New research has found that English is the common language for employees who interact with colleagues from other countries.

A majority (67%) of global employees in 26 countries who say they work in a job that requires them to interact with people from other countries indicate the language used most often in those interactions is English. The poll was conducted in an online survey among 13,644 employees in 26 countries on behalf of Reuters News.

The Globalized World of Work

Three in ten (27%) global employees work in a job that requires them to interact with people who live in other countries. Employees from India (59%), Singapore (55%), Saudi Arabia (50%), Hong Kong (44%) and South Africa (42%) are most likely to say so, while those from Japan (9%), Russia (13%), Poland (14%) and Hungary (14%) are least likely. Demographically, those most likely, on the global aggregate level, have a high level of education (38%), high household income (33%) and are under the age of 35 (31%).

An Anglophone Globe

Seven in ten (67%) of those who interact with people in other countries say English is the language they most often use to communicate with them. Those with a high level of household income (74%) and education (73%) are most likely to say English. Gender and age seem to have no statistical bearing on the dominant language used for foreign business.

North America (76%) has the highest proportion of employees reporting the main language they use to communicate with people from other countries is English, followed by Asia-Pacific (72%), the Middle East and Africa (67%), Europe (63%) and Latin America (33%).

In 22 of 26 countries surveyed, English is the dominant language. The only countries falling outside this trend are from Latin America – Argentina (53% say Spanish), Brazil (53% say Portugese), Mexico (46% say Spanish) – and Russia, where 48% say Russian.

Spanish ranks as a distant second plane, with 5% saying it is the language they most commonly use to communicate with people from abroad. After Spanish are Mandarin (4%) and French (3%). Two percent of those surveyed say each of: German, Arabic, Hindi, Italian and Russian. The country where Mandarin is most commonly ranked as the top language is China (21%), though six in ten (63%) still say English is the main language they use. Similarly, French is most commonly used by 30% of employees in France and 28% of those in Belgium, though 62% of French and 56% of Belgian employees say English is their main language for speaking with those from other countries.

Is Learning English the Key to Succeed?

For a majority (61%) of those employed who have interactions with people who live in other countries, the language they use most often for those interactions is different from the one they learned as a child.

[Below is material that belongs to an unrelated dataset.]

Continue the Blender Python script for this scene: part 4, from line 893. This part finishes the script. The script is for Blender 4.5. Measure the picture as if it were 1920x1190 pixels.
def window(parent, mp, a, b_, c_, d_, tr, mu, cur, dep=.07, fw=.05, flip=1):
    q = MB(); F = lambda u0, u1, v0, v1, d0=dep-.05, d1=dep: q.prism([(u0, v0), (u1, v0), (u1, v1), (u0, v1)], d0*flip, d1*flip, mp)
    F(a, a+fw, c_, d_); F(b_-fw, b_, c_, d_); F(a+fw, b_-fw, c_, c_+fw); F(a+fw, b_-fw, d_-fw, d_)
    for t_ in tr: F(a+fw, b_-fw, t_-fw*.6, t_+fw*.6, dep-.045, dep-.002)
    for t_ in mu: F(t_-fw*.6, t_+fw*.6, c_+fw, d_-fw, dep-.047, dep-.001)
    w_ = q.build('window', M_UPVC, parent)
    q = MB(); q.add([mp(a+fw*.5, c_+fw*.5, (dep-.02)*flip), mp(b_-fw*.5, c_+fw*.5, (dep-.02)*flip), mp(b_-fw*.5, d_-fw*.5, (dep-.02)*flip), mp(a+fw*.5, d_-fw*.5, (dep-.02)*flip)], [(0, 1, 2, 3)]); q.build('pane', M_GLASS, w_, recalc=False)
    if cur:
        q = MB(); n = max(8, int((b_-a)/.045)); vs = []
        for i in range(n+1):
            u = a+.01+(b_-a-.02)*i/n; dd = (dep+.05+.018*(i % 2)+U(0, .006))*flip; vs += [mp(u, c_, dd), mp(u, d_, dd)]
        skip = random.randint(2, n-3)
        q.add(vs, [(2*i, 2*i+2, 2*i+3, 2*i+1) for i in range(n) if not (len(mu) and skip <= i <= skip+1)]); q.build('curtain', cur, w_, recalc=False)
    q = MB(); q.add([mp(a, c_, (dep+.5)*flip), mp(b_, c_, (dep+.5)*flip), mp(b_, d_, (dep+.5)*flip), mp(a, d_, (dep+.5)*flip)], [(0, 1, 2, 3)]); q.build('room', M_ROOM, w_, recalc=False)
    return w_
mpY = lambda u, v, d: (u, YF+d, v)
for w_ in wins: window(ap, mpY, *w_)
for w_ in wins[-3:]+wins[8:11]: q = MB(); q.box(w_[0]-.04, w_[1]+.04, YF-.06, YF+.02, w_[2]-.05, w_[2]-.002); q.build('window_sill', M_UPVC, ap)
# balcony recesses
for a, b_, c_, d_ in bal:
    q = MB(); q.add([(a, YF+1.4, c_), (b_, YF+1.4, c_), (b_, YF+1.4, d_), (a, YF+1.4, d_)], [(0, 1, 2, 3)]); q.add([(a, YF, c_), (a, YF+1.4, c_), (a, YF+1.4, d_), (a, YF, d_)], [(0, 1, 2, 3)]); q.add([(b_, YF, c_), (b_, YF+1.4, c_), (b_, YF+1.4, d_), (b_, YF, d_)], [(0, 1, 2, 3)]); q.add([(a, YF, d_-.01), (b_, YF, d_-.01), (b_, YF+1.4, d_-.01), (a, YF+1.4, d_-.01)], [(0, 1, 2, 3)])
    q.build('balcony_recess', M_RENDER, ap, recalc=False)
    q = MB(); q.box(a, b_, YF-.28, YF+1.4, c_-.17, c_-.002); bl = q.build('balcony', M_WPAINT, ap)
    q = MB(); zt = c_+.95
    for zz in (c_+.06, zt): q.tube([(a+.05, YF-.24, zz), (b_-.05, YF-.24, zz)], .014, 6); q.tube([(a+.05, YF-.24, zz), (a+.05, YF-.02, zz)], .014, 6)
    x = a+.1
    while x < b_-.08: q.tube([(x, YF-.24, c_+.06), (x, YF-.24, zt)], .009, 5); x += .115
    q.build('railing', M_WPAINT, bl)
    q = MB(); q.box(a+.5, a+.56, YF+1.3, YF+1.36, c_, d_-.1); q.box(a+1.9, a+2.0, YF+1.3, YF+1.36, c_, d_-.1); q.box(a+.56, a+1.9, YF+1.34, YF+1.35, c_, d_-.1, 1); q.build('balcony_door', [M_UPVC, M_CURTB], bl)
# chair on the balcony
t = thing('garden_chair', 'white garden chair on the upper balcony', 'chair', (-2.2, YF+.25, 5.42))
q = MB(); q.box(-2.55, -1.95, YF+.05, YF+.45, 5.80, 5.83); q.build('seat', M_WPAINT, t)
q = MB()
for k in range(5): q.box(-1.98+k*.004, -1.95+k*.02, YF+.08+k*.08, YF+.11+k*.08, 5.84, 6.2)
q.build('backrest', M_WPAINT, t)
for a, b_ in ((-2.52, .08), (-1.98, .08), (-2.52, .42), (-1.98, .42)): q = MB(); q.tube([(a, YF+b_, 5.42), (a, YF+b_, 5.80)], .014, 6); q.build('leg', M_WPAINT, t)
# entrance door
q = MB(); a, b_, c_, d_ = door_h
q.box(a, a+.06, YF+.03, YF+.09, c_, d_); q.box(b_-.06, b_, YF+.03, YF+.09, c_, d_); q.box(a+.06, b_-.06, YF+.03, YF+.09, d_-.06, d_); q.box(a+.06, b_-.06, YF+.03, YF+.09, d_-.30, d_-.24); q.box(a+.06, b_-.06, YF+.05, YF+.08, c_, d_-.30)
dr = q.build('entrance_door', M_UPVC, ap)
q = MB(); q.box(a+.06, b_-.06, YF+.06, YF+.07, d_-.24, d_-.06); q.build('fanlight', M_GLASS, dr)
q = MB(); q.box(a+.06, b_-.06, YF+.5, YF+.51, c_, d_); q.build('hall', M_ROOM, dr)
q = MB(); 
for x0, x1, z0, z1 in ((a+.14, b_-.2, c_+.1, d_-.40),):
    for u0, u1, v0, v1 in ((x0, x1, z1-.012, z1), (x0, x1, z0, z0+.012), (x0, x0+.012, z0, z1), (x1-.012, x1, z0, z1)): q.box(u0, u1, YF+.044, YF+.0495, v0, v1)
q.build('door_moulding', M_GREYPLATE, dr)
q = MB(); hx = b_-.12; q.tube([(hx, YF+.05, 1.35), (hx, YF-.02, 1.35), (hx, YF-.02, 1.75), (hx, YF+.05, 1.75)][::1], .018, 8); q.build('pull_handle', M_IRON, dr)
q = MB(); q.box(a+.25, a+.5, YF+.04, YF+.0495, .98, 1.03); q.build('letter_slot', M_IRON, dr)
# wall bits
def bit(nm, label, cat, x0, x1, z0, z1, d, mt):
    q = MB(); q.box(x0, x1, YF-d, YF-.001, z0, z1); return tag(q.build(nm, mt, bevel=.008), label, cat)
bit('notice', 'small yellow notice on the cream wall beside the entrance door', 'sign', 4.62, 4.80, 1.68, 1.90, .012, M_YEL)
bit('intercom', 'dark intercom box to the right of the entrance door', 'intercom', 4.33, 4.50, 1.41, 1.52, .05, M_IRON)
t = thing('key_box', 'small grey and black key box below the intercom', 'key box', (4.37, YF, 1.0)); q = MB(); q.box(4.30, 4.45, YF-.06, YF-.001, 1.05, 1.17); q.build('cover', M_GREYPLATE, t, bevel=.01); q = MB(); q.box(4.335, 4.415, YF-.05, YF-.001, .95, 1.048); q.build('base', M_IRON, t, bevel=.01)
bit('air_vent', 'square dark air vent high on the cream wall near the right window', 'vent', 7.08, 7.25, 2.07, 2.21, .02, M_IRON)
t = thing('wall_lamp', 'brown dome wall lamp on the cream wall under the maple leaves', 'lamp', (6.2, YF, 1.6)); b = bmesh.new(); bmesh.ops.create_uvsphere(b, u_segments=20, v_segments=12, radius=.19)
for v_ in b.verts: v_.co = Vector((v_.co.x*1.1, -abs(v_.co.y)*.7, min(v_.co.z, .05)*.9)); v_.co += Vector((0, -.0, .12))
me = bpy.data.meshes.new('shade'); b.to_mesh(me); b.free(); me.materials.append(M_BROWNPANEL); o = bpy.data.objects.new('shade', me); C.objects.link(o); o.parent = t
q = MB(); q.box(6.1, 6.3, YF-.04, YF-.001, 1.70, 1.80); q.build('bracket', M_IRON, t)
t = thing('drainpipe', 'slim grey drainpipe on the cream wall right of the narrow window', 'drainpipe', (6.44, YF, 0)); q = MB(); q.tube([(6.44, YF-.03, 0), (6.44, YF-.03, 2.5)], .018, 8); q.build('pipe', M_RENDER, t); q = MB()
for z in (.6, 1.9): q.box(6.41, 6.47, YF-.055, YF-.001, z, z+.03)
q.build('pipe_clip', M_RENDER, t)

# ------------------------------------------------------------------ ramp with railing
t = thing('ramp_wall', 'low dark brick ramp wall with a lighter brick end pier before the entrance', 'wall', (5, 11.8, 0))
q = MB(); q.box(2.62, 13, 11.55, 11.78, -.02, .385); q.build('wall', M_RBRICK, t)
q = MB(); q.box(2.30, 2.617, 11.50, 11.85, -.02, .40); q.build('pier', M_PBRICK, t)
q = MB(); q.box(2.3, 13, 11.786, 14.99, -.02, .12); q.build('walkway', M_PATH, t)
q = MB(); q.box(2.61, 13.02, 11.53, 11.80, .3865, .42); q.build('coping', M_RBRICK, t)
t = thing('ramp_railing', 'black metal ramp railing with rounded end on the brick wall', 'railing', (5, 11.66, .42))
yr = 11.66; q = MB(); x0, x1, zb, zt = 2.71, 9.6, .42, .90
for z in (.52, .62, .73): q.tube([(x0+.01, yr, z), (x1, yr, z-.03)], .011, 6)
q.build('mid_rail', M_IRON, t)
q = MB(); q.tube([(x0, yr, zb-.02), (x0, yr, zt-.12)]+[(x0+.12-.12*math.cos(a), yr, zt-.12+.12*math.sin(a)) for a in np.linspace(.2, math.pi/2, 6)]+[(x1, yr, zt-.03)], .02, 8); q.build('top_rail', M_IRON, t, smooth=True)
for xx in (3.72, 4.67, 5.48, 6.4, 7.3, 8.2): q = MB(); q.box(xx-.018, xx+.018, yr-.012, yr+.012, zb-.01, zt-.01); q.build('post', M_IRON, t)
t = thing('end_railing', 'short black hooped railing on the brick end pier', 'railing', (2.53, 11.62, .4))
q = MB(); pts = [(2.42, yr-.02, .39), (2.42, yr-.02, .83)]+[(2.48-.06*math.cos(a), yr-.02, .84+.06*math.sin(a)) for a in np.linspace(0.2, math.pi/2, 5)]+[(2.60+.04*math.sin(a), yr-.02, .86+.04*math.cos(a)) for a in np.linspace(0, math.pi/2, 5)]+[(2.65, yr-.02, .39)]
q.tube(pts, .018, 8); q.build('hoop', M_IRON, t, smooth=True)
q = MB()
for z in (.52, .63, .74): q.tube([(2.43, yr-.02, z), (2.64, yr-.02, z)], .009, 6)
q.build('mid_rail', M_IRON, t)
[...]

This is particularly true for those with a high level of education (68%) and those under the age of 35 (67%) and, geographically, of those from Asia-Pacific (68%) and the Middle East and Africa (67%).

When asked the language first learned as a child, one in four (24%) employees who work in a job that requires them to interact with people from out of the country say that language is English. Cantonese (8%), Spanish (7%), Mandarin (6%), Hindi (5%) and French (5%) rank next as the most common languages learned from childhood.